First Minister, last week I chaired the launch of a very interesting report from the Wales Co-operative Centre into enhancing community ownership of land and increasing community housing opportunities. I know this was raised in Plenary with the climate change Minister and I welcome her comments, but an additional key recommendation from the report was to develop a standardised approach to community asset transfers for public bodies. While appreciating the good examples you have given in answer to my colleagues on this question already, I'd like to ask what work Welsh Government is doing around this, so that all communities can be empowered to take charge of those assets that may be so important to them locally.
I thank Vikki Howells for that, Llywydd. I referred earlier to Welsh Government-commissioned research that we published that is about community asset transfer in Wales, and the purpose of the research was to look at the conditions that enable that to happen effectively and then to the barriers that prevent it from taking place.

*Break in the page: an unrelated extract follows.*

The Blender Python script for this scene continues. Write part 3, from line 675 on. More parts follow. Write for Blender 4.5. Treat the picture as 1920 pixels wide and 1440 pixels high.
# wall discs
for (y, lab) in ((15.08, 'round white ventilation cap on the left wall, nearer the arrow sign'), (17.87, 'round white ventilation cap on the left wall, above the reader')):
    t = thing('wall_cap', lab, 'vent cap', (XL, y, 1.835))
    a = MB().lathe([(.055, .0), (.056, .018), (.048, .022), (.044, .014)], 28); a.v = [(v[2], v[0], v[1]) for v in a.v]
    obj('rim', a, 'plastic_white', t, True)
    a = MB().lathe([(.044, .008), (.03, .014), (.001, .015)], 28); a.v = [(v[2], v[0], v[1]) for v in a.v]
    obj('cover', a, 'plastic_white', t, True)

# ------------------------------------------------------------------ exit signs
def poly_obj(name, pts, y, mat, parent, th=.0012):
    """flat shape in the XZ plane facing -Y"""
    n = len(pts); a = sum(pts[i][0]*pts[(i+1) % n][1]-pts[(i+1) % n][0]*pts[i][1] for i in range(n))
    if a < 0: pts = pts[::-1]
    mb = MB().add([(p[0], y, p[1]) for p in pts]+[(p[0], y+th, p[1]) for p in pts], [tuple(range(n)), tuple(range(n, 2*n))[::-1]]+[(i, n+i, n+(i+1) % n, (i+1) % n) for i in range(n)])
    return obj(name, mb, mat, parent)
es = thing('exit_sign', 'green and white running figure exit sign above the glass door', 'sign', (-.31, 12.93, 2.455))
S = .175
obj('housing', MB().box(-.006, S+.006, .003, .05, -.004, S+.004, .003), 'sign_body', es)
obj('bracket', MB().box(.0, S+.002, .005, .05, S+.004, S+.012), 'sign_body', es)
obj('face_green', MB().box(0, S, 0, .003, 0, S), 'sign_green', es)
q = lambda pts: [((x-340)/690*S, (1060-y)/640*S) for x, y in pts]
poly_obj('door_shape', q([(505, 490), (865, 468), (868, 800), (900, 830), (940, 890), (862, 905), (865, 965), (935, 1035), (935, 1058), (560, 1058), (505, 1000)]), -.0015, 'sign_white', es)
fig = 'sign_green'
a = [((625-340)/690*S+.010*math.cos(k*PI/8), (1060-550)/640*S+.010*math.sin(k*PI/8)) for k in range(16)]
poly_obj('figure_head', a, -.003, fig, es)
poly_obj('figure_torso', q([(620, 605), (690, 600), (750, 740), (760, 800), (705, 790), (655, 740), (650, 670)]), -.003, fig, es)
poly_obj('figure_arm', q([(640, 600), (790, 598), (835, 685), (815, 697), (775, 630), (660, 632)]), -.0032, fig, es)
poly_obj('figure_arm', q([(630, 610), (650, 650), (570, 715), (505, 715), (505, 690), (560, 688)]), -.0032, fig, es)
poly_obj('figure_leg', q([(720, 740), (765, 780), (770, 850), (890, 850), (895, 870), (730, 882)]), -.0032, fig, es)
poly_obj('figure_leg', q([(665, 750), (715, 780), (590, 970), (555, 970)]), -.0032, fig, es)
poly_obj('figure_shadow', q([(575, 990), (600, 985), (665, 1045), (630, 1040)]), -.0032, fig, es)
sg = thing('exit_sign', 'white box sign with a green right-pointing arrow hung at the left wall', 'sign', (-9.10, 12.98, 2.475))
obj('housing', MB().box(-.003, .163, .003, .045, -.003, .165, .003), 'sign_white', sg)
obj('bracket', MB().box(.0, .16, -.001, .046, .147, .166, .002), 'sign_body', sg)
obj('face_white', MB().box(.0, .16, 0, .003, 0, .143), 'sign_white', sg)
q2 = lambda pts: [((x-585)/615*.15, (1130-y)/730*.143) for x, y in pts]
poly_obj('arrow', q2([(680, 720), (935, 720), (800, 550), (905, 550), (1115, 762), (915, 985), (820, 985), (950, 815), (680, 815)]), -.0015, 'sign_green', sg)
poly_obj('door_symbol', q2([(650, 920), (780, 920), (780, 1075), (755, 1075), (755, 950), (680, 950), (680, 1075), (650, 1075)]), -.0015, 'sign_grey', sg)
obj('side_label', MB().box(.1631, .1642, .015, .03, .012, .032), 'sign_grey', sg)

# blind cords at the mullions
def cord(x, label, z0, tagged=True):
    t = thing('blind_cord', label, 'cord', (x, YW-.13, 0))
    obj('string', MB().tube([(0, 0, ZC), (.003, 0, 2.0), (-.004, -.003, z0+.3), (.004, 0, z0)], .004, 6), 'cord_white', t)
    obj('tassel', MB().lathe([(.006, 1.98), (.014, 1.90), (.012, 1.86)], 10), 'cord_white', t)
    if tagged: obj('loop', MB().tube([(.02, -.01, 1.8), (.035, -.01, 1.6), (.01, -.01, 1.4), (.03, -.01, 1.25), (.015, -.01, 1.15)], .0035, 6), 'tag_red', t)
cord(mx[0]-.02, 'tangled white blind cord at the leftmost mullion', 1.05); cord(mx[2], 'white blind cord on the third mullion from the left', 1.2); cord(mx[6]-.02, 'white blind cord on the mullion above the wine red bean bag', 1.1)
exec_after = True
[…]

As a result of the research, we published detailed guidance to support community groups looking to take on publicly owned assets, and it's a key finding—I was drawing on that when I made an earlier answer, Llywydd—it's a key finding of that research that, while most local authorities provide a good level of support during the transfer period, it's a minority of local authorities that provide support to that group post transfer. And for community asset transfers that succeed, the need to continue to be able to draw on a level of post-transfer support is one of the things that that report highlighted.
We're taking it forward through Ystadau Cymru, the group that we have in the Welsh Government that focuses on land and assets, and want to work with local authorities, particularly those who have seen the greatest success, to make sure that that best practice and the lessons that we've learned from the research can go on supporting those communities who wish to take charge of assets, and then are able successfully to go on discharging the responsibilities that they have taken on.